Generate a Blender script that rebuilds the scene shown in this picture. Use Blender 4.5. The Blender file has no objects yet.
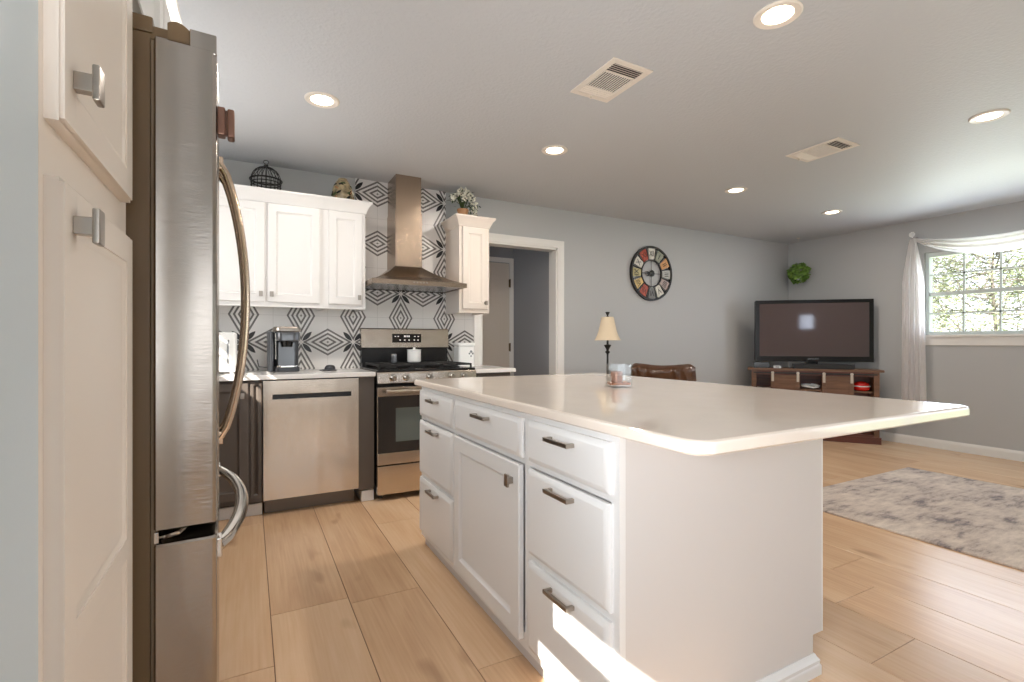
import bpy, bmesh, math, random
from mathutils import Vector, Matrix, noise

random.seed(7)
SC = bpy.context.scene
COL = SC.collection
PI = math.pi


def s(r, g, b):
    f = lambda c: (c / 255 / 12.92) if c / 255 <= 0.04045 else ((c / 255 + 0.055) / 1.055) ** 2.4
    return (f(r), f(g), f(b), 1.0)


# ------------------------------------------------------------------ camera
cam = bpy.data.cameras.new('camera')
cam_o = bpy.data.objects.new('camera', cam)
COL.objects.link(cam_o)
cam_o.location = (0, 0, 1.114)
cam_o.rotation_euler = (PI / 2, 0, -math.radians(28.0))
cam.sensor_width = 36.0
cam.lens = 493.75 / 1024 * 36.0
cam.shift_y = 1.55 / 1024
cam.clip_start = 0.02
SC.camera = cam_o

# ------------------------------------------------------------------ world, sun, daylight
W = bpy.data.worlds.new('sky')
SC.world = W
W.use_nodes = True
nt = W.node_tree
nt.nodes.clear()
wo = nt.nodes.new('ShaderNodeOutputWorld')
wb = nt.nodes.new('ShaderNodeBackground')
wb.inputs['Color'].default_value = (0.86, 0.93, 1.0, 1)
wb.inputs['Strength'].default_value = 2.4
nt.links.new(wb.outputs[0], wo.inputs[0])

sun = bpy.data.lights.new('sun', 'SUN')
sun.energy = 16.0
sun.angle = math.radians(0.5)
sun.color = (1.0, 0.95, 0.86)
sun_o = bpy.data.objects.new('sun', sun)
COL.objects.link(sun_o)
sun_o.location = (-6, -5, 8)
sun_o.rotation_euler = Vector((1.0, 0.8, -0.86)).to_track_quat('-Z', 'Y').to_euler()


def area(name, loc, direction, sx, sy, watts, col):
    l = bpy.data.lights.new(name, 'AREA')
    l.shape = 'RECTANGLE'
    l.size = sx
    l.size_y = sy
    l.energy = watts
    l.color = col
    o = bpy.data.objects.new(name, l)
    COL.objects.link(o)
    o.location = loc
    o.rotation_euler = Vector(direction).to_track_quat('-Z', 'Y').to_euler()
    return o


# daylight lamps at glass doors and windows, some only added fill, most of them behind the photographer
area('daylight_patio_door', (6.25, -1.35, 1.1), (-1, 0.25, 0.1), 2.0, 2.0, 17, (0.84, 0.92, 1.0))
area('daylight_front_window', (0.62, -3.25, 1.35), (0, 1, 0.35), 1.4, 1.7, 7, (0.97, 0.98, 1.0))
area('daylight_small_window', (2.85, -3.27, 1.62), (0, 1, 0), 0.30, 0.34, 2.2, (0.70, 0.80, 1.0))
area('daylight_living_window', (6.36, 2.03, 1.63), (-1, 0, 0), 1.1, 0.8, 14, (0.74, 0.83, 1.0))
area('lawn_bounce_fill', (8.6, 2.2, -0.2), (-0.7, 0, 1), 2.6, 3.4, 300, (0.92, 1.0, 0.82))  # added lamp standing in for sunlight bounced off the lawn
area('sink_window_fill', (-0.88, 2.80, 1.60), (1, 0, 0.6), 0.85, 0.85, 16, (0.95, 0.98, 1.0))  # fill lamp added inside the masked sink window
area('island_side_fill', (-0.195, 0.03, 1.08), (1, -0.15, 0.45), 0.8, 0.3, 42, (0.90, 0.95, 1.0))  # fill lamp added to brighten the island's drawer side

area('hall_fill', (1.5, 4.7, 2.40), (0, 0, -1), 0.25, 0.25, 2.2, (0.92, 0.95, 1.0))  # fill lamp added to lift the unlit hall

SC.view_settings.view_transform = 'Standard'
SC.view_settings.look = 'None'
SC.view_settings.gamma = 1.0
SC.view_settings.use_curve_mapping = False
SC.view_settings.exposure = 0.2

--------

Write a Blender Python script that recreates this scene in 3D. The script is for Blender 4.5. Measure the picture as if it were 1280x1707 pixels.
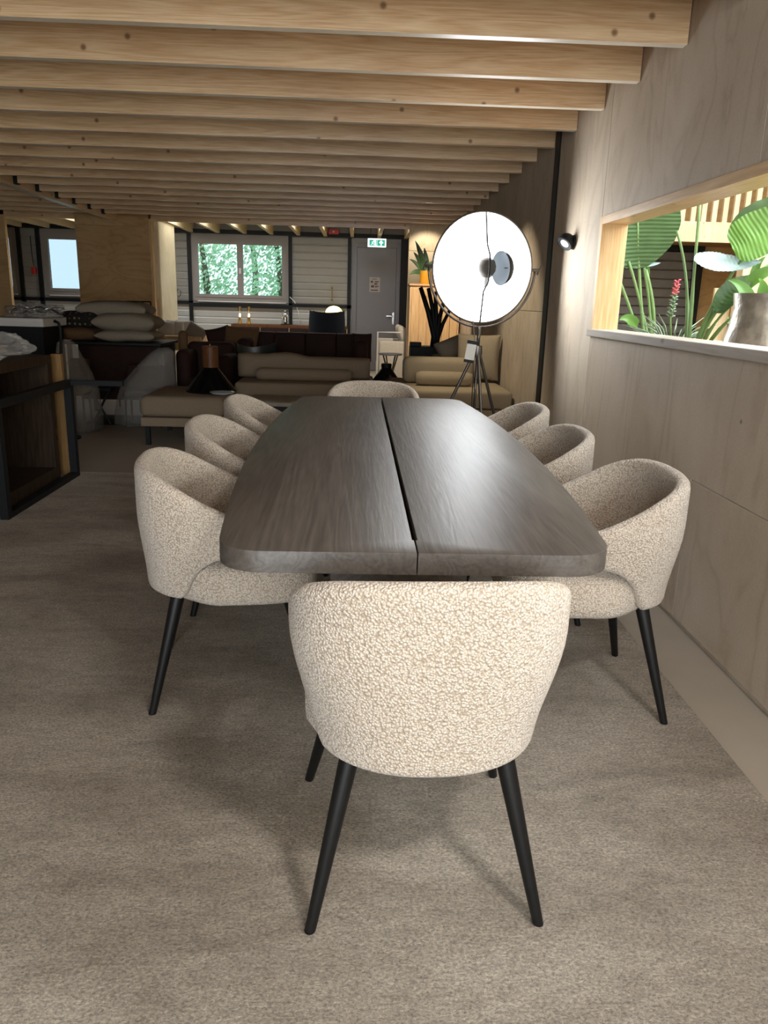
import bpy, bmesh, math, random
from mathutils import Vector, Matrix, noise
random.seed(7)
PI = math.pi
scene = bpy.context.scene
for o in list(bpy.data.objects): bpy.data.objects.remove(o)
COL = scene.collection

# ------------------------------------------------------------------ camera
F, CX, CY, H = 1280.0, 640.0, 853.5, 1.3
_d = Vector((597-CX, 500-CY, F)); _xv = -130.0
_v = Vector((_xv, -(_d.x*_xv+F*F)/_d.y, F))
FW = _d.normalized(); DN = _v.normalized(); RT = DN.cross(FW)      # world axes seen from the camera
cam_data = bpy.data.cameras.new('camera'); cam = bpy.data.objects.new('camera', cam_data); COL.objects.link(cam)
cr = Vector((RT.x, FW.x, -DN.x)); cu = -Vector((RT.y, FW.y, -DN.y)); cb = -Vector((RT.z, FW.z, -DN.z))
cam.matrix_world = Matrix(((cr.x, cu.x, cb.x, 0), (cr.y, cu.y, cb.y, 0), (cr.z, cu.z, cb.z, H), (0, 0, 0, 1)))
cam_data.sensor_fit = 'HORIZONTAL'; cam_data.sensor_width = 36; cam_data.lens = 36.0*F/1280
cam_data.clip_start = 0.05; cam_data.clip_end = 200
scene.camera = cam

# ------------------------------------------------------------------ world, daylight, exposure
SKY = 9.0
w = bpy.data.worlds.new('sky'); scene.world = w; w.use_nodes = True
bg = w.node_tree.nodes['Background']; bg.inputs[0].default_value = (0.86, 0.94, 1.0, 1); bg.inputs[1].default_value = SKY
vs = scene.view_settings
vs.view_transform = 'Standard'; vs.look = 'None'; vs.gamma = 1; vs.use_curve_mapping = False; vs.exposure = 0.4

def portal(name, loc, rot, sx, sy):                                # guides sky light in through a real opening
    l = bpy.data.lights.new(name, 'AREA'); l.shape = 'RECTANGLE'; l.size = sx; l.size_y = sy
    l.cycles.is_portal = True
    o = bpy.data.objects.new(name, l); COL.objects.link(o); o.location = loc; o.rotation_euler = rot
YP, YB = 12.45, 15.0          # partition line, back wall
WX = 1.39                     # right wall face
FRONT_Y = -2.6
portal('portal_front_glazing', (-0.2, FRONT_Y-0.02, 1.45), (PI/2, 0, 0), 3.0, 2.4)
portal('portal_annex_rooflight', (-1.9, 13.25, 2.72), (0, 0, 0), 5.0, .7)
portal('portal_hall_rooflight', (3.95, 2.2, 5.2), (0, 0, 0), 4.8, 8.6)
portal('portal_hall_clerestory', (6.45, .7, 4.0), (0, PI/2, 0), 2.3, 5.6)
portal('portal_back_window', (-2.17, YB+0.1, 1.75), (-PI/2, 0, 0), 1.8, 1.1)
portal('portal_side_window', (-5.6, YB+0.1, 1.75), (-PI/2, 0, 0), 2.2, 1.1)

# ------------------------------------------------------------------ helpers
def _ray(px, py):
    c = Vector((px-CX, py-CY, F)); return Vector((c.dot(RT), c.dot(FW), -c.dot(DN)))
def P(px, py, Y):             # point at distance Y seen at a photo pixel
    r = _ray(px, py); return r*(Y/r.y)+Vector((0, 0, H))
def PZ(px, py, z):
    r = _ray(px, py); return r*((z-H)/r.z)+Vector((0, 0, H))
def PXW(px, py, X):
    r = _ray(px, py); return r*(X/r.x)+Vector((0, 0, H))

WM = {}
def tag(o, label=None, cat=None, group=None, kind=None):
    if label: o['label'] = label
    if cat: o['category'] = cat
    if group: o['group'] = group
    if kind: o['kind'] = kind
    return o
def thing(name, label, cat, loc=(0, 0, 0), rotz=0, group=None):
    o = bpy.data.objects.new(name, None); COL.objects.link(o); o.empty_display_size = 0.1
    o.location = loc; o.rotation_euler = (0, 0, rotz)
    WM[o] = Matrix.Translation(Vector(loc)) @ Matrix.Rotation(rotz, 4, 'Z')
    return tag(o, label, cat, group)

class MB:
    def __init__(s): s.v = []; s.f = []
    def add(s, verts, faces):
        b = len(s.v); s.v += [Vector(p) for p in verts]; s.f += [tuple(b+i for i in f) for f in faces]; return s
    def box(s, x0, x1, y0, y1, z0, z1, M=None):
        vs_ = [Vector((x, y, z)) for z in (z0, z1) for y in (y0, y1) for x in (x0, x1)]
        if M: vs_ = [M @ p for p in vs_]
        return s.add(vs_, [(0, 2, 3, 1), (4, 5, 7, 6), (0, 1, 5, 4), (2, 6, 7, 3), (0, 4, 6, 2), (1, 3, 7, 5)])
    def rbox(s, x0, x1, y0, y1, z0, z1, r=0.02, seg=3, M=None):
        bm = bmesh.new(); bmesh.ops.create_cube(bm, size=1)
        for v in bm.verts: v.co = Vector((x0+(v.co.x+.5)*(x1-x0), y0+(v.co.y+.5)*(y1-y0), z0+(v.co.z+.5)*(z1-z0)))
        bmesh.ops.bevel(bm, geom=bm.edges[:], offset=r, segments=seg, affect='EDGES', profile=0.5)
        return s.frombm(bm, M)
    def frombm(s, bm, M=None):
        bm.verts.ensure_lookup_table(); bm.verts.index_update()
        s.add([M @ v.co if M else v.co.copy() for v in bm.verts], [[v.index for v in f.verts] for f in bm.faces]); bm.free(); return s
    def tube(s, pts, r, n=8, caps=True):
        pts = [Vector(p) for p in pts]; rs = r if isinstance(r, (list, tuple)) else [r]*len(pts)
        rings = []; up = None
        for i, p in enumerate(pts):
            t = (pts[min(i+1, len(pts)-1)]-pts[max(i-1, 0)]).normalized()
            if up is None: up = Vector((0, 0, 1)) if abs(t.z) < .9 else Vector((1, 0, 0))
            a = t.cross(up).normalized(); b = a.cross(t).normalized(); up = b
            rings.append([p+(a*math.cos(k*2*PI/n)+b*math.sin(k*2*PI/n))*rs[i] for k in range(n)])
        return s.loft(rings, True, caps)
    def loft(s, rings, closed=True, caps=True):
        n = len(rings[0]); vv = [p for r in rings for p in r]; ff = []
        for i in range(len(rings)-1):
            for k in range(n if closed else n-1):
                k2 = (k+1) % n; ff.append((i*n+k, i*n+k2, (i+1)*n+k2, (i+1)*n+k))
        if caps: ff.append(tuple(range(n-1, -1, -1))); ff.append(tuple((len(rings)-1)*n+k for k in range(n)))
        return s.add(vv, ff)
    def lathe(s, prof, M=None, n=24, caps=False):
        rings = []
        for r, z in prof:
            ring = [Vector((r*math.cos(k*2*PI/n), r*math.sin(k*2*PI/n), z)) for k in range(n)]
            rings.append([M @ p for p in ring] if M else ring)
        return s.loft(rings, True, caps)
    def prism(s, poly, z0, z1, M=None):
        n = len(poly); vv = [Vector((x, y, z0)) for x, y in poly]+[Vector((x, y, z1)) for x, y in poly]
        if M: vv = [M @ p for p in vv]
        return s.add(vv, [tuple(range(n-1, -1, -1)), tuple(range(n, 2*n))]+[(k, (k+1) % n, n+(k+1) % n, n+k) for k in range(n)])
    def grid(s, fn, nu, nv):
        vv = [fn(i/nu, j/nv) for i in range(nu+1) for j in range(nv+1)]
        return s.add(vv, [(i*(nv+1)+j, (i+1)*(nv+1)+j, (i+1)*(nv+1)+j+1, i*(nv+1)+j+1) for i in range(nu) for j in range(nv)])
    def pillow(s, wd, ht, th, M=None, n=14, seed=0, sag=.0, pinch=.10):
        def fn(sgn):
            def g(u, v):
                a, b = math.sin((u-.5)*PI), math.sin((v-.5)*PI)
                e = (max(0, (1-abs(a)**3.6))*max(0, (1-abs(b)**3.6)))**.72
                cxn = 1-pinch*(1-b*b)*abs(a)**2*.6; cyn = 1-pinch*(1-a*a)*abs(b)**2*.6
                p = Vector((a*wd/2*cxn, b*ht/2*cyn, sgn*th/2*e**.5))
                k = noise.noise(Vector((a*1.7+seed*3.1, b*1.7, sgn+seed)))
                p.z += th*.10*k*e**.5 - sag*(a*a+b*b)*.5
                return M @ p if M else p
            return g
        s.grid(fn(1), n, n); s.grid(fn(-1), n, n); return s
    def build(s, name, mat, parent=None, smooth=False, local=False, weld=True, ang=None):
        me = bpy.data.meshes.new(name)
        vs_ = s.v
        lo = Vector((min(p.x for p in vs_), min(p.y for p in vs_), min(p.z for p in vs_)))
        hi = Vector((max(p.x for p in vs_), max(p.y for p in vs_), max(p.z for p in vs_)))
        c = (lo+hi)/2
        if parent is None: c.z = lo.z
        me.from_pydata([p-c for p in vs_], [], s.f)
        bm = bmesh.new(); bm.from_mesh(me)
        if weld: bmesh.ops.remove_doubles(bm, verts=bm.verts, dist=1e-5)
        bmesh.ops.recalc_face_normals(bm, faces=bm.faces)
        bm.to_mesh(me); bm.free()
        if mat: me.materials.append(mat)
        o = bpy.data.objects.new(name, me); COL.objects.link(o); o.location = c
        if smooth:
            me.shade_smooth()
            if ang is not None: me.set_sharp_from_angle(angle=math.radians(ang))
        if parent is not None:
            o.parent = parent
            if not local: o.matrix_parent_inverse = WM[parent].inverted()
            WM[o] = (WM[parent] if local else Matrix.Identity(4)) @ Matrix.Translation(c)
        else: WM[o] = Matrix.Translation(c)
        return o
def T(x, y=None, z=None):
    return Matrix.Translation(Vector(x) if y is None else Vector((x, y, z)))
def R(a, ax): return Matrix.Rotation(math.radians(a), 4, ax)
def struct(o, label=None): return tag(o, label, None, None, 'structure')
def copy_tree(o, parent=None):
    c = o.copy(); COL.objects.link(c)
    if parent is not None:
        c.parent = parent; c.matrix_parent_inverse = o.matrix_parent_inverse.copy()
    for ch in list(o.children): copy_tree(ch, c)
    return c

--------

# What is required
Print out, exactly and with nothing added, the lines starting at the line holding "Write a Blender" and ending at the line holding "vs.view_transform = 'Standard';", minus any pictures.

# The completed task
Write a Blender Python script that recreates this scene in 3D. The script is for Blender 4.5. Measure the picture as if it were 1280x1707 pixels.
import bpy, bmesh, math, random
from mathutils import Vector, Matrix, noise
random.seed(7)
PI = math.pi
scene = bpy.context.scene
for o in list(bpy.data.objects): bpy.data.objects.remove(o)
COL = scene.collection

# ------------------------------------------------------------------ camera
F, CX, CY, H = 1280.0, 640.0, 853.5, 1.3
_d = Vector((597-CX, 500-CY, F)); _xv = -130.0
_v = Vector((_xv, -(_d.x*_xv+F*F)/_d.y, F))
FW = _d.normalized(); DN = _v.normalized(); RT = DN.cross(FW)      # world axes seen from the camera
cam_data = bpy.data.cameras.new('camera'); cam = bpy.data.objects.new('camera', cam_data); COL.objects.link(cam)
cr = Vector((RT.x, FW.x, -DN.x)); cu = -Vector((RT.y, FW.y, -DN.y)); cb = -Vector((RT.z, FW.z, -DN.z))
cam.matrix_world = Matrix(((cr.x, cu.x, cb.x, 0), (cr.y, cu.y, cb.y, 0), (cr.z, cu.z, cb.z, H), (0, 0, 0, 1)))
cam_data.sensor_fit = 'HORIZONTAL'; cam_data.sensor_width = 36; cam_data.lens = 36.0*F/1280
cam_data.clip_start = 0.05; cam_data.clip_end = 200
scene.camera = cam

# ------------------------------------------------------------------ world, daylight, exposure
SKY = 9.0
w = bpy.data.worlds.new('sky'); scene.world = w; w.use_nodes = True
bg = w.node_tree.nodes['Background']; bg.inputs[0].default_value = (0.86, 0.94, 1.0, 1); bg.inputs[1].default_value = SKY
vs = scene.view_settings
vs.view_transform = 'Standard'; vs.look = 'None'; vs.gamma = 1; vs.use_curve_mapping = False; vs.exposure = 0.4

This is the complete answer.